9. The application was made by the appellant consequent to the Commissioner (Appeals) allowing the claim that it was eligible for concessional rate of duty in respect of naphtha procured during the period 1996-97 to 1998-99. The period of limitation prescribed under Section 11B may not be as such applicable in the case of the appellant. It is also relevant to note that the authorities below were not computing the period of limitation from the date of payment by the appellant. Apart from the above, the appellant is only justified in contending that it was under the bona fide belief that the application for refund has to be filed before the Assistant Commissioner, Sitapur and therefore, the date of the application, namely, 7-12-1998 should be taken into consideration for the purpose of computing the period of limitation even if the period of limitation prescribed under 11B is applicable in this case. The ratio of the decision of this Tribunal in Poulose & Matthen v. Collector of Central Excise - 1989 (43) E.L.T. 424 (T) would support the appellant. The view taken by the Tribunal on the above issue was affirmed by the Supreme Court in Collector v. Poulose & Matthen - 2000 (120) E.L.T. A64 (S.C.). A similar view was taken by the Calcutta Bench of the Tribunal in Collector of Central Excise v. I.T.C. Ltd. - 1993 (67) E.L.T. 529 (T). Therefore, we hold that the application for refund made by the appellant cannot be rejected.
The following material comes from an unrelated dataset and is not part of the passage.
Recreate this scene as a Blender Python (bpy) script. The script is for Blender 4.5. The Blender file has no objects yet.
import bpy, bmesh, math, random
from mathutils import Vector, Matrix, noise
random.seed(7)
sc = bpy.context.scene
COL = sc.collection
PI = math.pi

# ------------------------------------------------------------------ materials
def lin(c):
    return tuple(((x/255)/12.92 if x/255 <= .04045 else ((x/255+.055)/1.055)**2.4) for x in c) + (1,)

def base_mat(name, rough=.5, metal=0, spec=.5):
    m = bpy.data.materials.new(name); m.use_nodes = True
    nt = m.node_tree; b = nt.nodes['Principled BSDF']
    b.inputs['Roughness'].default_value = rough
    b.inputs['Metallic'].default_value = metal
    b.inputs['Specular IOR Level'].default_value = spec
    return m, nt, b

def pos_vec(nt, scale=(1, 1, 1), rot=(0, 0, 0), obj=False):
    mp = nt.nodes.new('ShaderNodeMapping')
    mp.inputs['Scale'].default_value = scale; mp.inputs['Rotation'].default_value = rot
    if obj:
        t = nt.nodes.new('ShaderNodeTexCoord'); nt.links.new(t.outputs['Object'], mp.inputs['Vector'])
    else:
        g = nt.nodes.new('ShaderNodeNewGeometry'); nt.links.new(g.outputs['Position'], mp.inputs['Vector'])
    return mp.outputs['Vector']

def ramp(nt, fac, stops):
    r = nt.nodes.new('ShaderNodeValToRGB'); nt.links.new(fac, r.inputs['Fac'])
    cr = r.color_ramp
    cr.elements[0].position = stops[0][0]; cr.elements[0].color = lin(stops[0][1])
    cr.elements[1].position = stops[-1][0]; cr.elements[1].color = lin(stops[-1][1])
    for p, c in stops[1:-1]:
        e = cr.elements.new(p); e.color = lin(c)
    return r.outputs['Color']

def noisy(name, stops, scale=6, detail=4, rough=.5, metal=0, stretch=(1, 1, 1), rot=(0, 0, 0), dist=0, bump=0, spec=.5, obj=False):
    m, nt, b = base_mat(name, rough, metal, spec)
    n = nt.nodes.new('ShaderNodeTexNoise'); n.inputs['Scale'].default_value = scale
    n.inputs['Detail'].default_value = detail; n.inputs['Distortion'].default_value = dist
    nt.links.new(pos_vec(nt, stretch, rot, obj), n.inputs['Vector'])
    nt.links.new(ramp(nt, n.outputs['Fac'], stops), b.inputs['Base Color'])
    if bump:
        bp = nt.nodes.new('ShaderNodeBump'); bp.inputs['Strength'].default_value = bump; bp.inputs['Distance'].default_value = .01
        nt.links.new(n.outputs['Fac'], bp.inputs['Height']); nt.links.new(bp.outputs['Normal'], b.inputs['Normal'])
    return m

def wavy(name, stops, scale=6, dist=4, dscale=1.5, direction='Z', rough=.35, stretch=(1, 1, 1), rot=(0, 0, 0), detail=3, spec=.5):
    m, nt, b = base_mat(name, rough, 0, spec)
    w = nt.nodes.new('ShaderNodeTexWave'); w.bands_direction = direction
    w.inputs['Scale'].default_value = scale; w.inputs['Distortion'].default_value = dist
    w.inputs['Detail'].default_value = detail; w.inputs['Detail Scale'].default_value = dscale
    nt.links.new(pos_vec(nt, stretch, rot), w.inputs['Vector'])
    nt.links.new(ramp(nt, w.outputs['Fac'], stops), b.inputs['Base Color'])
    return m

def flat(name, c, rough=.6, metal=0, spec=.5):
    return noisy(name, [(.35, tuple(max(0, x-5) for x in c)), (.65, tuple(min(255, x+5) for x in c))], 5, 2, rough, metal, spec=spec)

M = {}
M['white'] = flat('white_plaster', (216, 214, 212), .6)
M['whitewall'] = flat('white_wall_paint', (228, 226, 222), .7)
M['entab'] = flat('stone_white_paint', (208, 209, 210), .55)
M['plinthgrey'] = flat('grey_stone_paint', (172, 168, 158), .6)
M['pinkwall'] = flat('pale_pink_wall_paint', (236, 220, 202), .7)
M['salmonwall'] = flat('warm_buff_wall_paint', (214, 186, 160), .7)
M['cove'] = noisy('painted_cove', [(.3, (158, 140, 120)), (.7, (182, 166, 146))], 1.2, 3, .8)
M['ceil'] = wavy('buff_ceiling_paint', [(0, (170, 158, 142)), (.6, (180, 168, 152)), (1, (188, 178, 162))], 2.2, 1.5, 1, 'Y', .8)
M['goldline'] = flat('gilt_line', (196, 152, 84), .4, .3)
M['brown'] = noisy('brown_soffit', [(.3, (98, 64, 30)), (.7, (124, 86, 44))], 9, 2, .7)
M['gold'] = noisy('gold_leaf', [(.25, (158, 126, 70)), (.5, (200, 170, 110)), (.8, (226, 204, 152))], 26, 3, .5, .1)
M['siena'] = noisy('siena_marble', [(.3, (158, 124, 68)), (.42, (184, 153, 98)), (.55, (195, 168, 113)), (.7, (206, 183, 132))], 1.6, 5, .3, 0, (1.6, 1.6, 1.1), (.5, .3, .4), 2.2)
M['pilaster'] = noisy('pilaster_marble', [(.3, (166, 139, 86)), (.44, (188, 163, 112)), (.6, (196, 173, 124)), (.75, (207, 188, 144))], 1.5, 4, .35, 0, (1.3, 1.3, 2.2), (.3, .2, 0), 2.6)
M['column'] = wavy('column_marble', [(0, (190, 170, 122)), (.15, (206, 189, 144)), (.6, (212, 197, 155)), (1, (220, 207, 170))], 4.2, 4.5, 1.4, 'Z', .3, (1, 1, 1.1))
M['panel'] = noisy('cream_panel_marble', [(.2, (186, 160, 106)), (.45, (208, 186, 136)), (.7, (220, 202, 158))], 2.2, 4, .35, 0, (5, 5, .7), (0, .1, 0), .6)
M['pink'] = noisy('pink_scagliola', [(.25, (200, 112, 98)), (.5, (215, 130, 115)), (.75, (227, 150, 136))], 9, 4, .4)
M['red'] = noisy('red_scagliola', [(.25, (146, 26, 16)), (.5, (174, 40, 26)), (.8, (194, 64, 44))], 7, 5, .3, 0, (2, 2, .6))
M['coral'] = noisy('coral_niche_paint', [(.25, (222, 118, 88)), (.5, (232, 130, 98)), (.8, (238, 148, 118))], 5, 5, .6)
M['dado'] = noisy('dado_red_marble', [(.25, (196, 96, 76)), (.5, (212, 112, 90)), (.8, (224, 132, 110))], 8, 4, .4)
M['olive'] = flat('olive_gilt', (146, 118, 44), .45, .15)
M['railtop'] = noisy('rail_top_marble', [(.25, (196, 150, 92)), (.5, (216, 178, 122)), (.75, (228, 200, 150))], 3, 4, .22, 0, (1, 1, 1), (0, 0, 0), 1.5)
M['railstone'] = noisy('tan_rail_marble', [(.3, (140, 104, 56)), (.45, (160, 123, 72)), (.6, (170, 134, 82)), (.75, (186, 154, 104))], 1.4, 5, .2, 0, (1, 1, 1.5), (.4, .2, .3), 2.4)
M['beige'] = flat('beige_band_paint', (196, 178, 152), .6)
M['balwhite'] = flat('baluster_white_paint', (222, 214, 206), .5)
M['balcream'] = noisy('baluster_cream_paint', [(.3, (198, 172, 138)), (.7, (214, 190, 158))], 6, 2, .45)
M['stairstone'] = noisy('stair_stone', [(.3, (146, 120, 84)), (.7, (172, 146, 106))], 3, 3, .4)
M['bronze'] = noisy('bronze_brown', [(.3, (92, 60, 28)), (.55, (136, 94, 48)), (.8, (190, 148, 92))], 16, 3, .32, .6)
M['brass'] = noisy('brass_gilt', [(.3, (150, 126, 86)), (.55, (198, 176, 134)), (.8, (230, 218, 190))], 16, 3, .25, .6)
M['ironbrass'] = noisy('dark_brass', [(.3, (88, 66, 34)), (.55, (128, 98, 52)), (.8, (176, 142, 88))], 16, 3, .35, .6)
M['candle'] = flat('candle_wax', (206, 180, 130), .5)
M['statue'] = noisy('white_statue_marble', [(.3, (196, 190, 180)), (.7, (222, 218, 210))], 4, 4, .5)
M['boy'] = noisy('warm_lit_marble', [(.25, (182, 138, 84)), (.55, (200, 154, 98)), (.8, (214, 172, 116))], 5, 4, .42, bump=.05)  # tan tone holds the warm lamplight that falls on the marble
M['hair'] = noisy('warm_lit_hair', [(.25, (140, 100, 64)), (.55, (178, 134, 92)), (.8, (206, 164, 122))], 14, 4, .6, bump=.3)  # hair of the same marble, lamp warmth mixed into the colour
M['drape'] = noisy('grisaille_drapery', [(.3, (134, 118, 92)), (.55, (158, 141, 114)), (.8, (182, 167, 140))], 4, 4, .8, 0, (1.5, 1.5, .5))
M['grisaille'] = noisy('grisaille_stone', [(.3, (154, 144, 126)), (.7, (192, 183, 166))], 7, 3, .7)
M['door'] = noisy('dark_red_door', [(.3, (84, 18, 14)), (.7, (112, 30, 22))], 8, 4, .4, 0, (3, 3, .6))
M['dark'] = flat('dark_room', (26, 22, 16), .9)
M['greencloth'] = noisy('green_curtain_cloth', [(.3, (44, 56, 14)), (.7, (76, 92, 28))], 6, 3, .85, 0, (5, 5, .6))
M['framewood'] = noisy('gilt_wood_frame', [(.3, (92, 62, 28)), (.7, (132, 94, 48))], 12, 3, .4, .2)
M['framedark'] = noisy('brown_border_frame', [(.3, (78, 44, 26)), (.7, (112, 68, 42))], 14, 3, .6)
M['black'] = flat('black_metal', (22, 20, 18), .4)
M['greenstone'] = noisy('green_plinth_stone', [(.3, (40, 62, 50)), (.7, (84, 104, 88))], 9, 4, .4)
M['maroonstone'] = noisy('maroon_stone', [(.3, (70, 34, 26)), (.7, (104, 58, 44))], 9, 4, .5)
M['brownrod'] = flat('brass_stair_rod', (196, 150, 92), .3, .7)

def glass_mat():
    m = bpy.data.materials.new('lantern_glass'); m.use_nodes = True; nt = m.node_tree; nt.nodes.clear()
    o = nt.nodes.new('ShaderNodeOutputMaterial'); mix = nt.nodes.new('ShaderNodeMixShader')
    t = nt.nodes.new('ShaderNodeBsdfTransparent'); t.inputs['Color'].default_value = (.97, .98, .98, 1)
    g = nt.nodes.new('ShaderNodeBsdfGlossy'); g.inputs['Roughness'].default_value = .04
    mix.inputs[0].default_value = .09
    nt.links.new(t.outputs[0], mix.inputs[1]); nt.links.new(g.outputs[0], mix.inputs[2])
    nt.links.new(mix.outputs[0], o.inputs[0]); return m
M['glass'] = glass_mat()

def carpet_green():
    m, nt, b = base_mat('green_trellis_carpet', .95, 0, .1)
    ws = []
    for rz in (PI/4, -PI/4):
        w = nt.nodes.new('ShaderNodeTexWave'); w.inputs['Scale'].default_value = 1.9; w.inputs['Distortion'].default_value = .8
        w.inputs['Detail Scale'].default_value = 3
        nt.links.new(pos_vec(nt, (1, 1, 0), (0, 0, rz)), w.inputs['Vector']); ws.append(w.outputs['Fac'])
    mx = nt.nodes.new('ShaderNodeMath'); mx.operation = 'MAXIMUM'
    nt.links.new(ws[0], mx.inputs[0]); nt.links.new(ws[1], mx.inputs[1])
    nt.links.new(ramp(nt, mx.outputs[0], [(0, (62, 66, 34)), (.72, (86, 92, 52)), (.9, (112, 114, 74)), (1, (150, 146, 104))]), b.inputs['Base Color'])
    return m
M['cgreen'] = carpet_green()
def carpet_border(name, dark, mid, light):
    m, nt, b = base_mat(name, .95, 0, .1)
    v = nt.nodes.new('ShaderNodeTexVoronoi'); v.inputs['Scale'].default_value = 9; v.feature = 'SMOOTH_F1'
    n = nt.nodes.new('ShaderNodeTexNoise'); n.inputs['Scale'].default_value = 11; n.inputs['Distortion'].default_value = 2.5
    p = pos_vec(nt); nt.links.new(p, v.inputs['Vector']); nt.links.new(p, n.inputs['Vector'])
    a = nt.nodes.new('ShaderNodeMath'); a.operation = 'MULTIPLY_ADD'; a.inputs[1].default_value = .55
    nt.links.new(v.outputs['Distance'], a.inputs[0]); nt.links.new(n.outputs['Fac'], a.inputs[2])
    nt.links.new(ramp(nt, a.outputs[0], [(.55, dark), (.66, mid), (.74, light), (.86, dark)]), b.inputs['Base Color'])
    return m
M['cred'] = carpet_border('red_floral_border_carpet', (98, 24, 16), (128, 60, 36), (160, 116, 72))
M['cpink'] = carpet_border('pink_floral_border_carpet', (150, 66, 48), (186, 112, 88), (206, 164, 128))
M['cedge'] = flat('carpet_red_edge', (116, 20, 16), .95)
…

10. Urea fertilizers prices are controlled by the Ministry of Chemicals & Fertilizers. While fixing the price Ministry takes into account only the concessional rate of duty on the naphtha. Since the prices are fixed by the Government, the appellant can sell the fertilizer only at the prices fixed by the Government. Therefore, it is not possible for the appellant to pass on the higher duty burden on the naphtha to its customers. This issue is covered by the ratio of the decision of the Supreme Court in State of Rajasthan v. Hindustan Copper Ltd. In the above case Rectified Spirit was imported for use in the manufacture of copper. Price of copper is fixed by MMTC on the basis of the prevailing price fixed by the London Metal Exchange. Only such price could be charged from the consumers and no part of the excise duty paid on rectified spirit captively consumed in the manufacture of copper could be added to the price of copper which was fixed on the basis of LME prices. Supreme Court held that there is, therefore, no question of unjust unrichment.
11. Certificate issued by the Fertilizer Industry Co-ordination Committee would show that while fixing the price of fertilizer urea made from naphtha excise duty on naphtha is not taken into consideration. Under these circumstances, we hold that the appellant cannot be denied refund on the ground of unjust enrichment.
12. In the result, we set aside the order impugned and allow the appeal.